Wednesday, December 5th, 2012

By Kitchener-Waterloo Association of REALTORS® (KWAR) admin   •December 5th, 2012

KITCHENER-WATERLOO, ON (November 5, 2012) –– Residential real estate sales through the Multiple Listing System (MLS®) of the Kitchener-Waterloo Association of REALTORS® (KWAR) were up 7.3 percent last month compared to November of last year.

There were 486 residential properties sold in November, bringing the year-to-date total to 5,931, just nine more home sales than during the first 11 months of 2011. The total value of homes sold last month was $151 million, up 11.3 percent over last year.

“In terms of total unit sales, it was a better than average November” says Dietmar Sommerfeld, president of the KWAR. “Our figures show that residential transactions in November were 6.8 percent above the previous 5 year-average.”

November’s residential sales included 318 detached homes (up 8.9 percent), 33 semi-detached (down 17.5 percent), 26 townhouses (up 4 percent), and 103 condominium units (up 14.4 percent).

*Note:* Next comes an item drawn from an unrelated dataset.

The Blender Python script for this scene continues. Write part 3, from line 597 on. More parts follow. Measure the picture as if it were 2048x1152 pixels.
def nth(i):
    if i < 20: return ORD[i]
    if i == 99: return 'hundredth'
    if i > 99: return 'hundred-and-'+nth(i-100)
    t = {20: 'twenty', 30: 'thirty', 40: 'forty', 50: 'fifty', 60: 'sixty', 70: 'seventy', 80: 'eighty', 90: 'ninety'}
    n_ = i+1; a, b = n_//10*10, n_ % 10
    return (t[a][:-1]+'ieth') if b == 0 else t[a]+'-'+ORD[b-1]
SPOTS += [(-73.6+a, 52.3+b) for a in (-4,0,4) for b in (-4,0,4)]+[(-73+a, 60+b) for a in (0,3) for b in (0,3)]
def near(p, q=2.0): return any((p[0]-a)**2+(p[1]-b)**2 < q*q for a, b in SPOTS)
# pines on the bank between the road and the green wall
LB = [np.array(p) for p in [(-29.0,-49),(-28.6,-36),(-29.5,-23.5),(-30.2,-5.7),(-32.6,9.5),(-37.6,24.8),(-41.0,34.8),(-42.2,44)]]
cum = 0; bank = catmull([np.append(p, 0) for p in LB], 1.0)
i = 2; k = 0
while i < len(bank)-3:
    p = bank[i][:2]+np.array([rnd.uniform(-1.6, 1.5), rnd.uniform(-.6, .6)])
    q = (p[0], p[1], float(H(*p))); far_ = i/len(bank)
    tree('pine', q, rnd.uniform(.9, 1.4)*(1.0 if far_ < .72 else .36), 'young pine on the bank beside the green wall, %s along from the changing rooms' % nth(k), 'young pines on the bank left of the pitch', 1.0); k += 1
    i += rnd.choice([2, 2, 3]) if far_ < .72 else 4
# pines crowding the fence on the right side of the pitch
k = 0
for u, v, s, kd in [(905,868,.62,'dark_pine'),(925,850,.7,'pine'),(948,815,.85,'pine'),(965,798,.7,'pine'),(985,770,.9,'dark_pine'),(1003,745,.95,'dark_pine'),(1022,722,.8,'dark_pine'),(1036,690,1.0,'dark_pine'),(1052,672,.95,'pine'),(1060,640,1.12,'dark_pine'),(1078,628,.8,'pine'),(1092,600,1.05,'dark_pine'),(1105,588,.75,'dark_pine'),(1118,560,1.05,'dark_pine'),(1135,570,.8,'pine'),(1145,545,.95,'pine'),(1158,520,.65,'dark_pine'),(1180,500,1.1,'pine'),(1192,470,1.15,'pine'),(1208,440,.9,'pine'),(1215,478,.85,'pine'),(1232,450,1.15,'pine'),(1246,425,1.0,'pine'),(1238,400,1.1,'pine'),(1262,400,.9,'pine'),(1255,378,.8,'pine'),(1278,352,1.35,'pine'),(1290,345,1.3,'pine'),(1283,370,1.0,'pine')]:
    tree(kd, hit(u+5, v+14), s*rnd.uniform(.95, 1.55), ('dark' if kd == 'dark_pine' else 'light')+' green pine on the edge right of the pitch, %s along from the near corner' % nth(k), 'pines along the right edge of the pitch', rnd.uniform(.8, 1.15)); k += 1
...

There was a jump in the number of home selling in the $500,000 to $750,000 price range — 41 homes compared to 23 in November of last year. This put some upward pressure on the average price range.

The average sale price of all homes sold in November was $311,604, compared with $300,447 a year ago, an increase of 3.7 percent. Single detached homes sold for an average price of $359,439, compared with 346,044 last year, up 3.9 percent.

The median price for all homes sold in November was $287,750 compared with $275,000, an increase of 4.6 percent. Single detached homes sold for a median price of $326,500 compared with $315,000 last year, up 3.7 percent.

Sommerfeld says that despite talk of cooling markets in some Canadian cities, continued low borrowing costs, confidence in the local real estate market, and a well-diversified local economy are keeping Kitchener-Waterloo’s housing market steady and stable.